The magic of their status is that no one is expecting a check back, or a quarterly dividend. They’re expecting a new, insightful method that will solve the problem once and for all.

Two quick points: 1) Solving seemingly intractable problems requires far more financial resources than what is provided by private philanthropy and government and 2) Developing new, insightful methods to solving these problems once and for all requires more resources than funders have provided – so I question whether anyone has a reasonable expectation that some of these problems will ever be solved.

We should also acknowledge that funders play a large role in fostering–or impeding–nonprofit innovation.

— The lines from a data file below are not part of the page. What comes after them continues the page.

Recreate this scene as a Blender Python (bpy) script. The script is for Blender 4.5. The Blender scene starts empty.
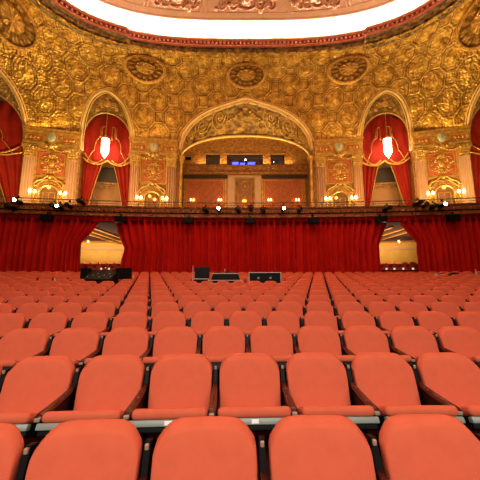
import bpy, bmesh, random
from math import *
from mathutils import Vector, Matrix
random.seed(7)
SC = bpy.context.scene
COL = SC.collection

# ------------------------------------------------------------------ materials
def mat(name, rgb, rough=.6, metal=0., rgb2=None, nscale=3., bump=0., bscale=20., kind='noise', sheen=0., emis=None, estr=0., spec=.5, attr=None, rgb3=None):
    m = bpy.data.materials.new(name); m.use_nodes = True
    nt = m.node_tree; N = nt.nodes; Lk = nt.links; b = N['Principled BSDF']
    b.inputs['Base Color'].default_value = (*rgb, 1); b.inputs['Roughness'].default_value = rough
    b.inputs['Metallic'].default_value = metal; b.inputs['Specular IOR Level'].default_value = spec
    if sheen: b.inputs['Sheen Weight'].default_value = sheen; b.inputs['Sheen Tint'].default_value = (*[min(1, c*1.5+.1) for c in rgb], 1)
    tc = N.new('ShaderNodeTexCoord')
    out = None
    if rgb2:
        n = N.new('ShaderNodeTexNoise'); n.inputs['Scale'].default_value = nscale; n.inputs['Detail'].default_value = 5
        Lk.new(tc.outputs['Object'], n.inputs['Vector'])
        r = N.new('ShaderNodeValToRGB'); r.color_ramp.elements[0].position = .36; r.color_ramp.elements[1].position = .64
        r.color_ramp.elements[0].color = (*rgb, 1); r.color_ramp.elements[1].color = (*rgb2, 1)
        Lk.new(n.outputs['Fac'], r.inputs['Fac']); out = r.outputs['Color']
    if attr:
        a = N.new('ShaderNodeAttribute'); a.attribute_name = attr
        mx = N.new('ShaderNodeMix'); mx.data_type = 'RGBA'
        Lk.new(a.outputs['Fac'], mx.inputs[0])
        if out: Lk.new(out, mx.inputs[6])
        else: mx.inputs[6].default_value = (*rgb, 1)
        mx.inputs[7].default_value = (*rgb3, 1); out = mx.outputs[2]
    if out: Lk.new(out, b.inputs['Base Color'])
    if bump:
        if kind == 'voronoi':
            t = N.new('ShaderNodeTexVoronoi'); t.feature = 'SMOOTH_F1'; t.inputs['Scale'].default_value = bscale; o = t.outputs['Distance']
        elif kind == 'scroll':
            t = N.new('ShaderNodeTexWave'); t.wave_type = 'RINGS'; t.inputs['Scale'].default_value = bscale; t.inputs['Distortion'].default_value = 9; t.inputs['Detail'].default_value = 2; o = t.outputs['Fac']
        else:
            t = N.new('ShaderNodeTexNoise'); t.inputs['Scale'].default_value = bscale; t.inputs['Detail'].default_value = 4; o = t.outputs['Fac']
        Lk.new(tc.outputs['Object'], t.inputs['Vector'])
        bp = N.new('ShaderNodeBump'); bp.inputs['Strength'].default_value = bump; bp.inputs['Distance'].default_value = .08
        Lk.new(o, bp.inputs['Height']); Lk.new(bp.outputs['Normal'], b.inputs['Normal'])
    if emis: b.inputs['Emission Color'].default_value = (*emis, 1); b.inputs['Emission Strength'].default_value = estr
    return m

M = {}
M['fabric'] = mat('seat_fabric', (.65, .130, .064), .9, 0, (.68, .138, .069), 14, .15, 260, spec=.06)
M['black_iron'] = mat('black_iron', (.003, .0027, .0025), .5, spec=.15)
M['wood'] = mat('mahogany', (.06, .010, .005), .25, 0, (.11, .02, .009), 9, .1, 30)
M['grey_plastic'] = mat('grey_plastic', (.26, .29, .25), .4)
M['dark_plastic'] = mat('dark_plastic', (.008, .008, .008), .5, spec=.15)
M['white'] = mat('white_enamel', (.85, .84, .80), .4)
M['chrome'] = mat('chrome', (.75, .72, .66), .2, 1)
M['carpet'] = mat('floor_carpet', (.03, .004, .003), .95, 0, (.045, .006, .004), 5, .3, 90)
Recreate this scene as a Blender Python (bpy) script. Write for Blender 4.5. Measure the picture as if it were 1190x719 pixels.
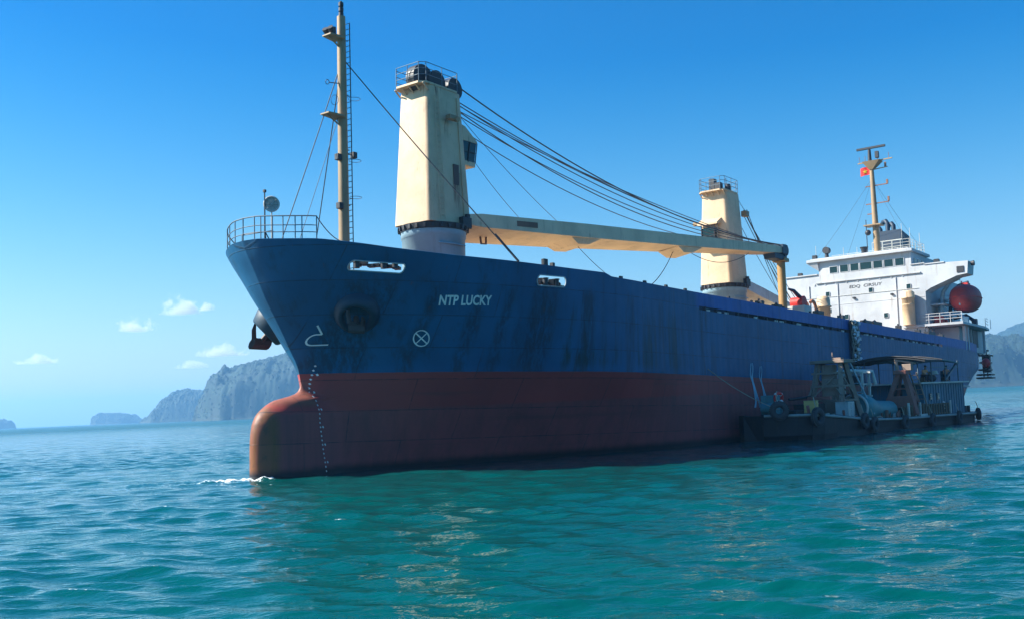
import bpy, bmesh, math, random
import numpy as np
from math import sin, cos, tan, radians, pi, sqrt, atan2
from mathutils import Matrix, Vector

for o in list(bpy.data.objects):
    bpy.data.objects.remove(o)
scene = bpy.context.scene
COL = scene.collection

# ------------------------------------------------------------------ camera
F_PX, W_PX = 1200.0, 1190.0
PITCH, ROLL, CAM_H = radians(3.8), radians(2.5), 3.0
R_ = Vector((1, 0, 0)); FW = Vector((0, cos(PITCH), sin(PITCH))); UP = Vector((0, -sin(PITCH), cos(PITCH)))
XR = R_ * cos(ROLL) - UP * sin(ROLL)
YU = UP * cos(ROLL) + R_ * sin(ROLL)
cam_d = bpy.data.cameras.new('camera')
cam = bpy.data.objects.new('camera', cam_d); COL.objects.link(cam)
cam.matrix_world = Matrix(((XR.x, YU.x, -FW.x, 0), (XR.y, YU.y, -FW.y, 0), (XR.z, YU.z, -FW.z, CAM_H), (0, 0, 0, 1)))
cam_d.sensor_width = 36.0
cam_d.lens = 36.0 * F_PX / W_PX
cam_d.shift_y = (471 - F_PX * tan(PITCH) - 359.5) / W_PX
cam_d.clip_start = 0.2
cam_d.clip_end = 40000
HAZE_D = 0.00022
scene.camera = cam

# ------------------------------------------------------------------ sky, sun, exposure
SUN_AZ, SUN_EL = radians(-87), radians(40)       # azimuth from +Y towards +X
world = bpy.data.worlds.new('World'); scene.world = world; world.use_nodes = True
wn = world.node_tree.nodes; wl = world.node_tree.links
bg = wn['Background']
sky = wn.new('ShaderNodeTexSky'); sky.sky_type = 'NISHITA'; sky.sun_disc = False
sky.sun_elevation = SUN_EL; sky.sun_rotation = SUN_AZ
sky.air_density = 1.0; sky.dust_density = 1.1; sky.ozone_density = 3.0; sky.altitude = 0
hs = wn.new('ShaderNodeHueSaturation'); hs.inputs['Saturation'].default_value = 2.6; hs.inputs['Hue'].default_value = 0.501
# thicker, whiter air low down; clear deep blue overhead
wtc = wn.new('ShaderNodeTexCoord'); wsp = wn.new('ShaderNodeSeparateXYZ'); wl.new(wtc.outputs['Generated'], wsp.inputs[0])
wmr = wn.new('ShaderNodeMapRange'); wmr.inputs['From Min'].default_value = 0.0; wmr.inputs['From Max'].default_value = 0.36
wmr.inputs['To Min'].default_value = 1.0; wmr.inputs['To Max'].default_value = 1.65; wl.new(wsp.outputs[2], wmr.inputs['Value']); wl.new(wmr.outputs[0], hs.inputs['Saturation'])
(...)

As Paul Schmitz, CEO of Public Allies, tells the NY Times, “[Y]ou have donors who took major risks in their own fortunes, but are very risk averse when giving to charity. People rightly want their dollars to have the maximum impact, but don’t apply the same logic model that they give to their private sector investment.”

Nonprofits can and should be leaders in innovation–but, institutional funders, individual donors and the public must also accept and acknowledge that without risk and failure, there is little chance of innovation.

One Comment
  1. I ran across this same post earlier tonight Rodney and enjoyed your response. Creating a culture of innovation where the focus is on doing more with less is critical for nonprofits. My take is that money alone cannot buy innovation as defined in this manner. Some nonprofit leaders do believe a direct relationship exists between the amount of financial support they receive (or do not receive) and their ability (or inability) to accomplish their mission. Although the necessary monetary resources are clearly essential, this belief discounts the value of the organization and the potential of its people. Serious social problems- like hunger, housing, education, employment – will likely never be eradicated for all. Today your neighbor may be without food and tomorrow- – – well, it may be you or I. The revolving doors will never stop turning nor the quest for better solutions ever end. And, as you pointed out, risk and failure are inherent parts of the process of innovation. Donors will always take issue from time to time with nonprofits regarding the effective use of their funds. By focusing on innovation from within, however, the proper resources can be attracted like a magnet. Funds will then flow more readily into the nonprofit as the risk reward relationship improves.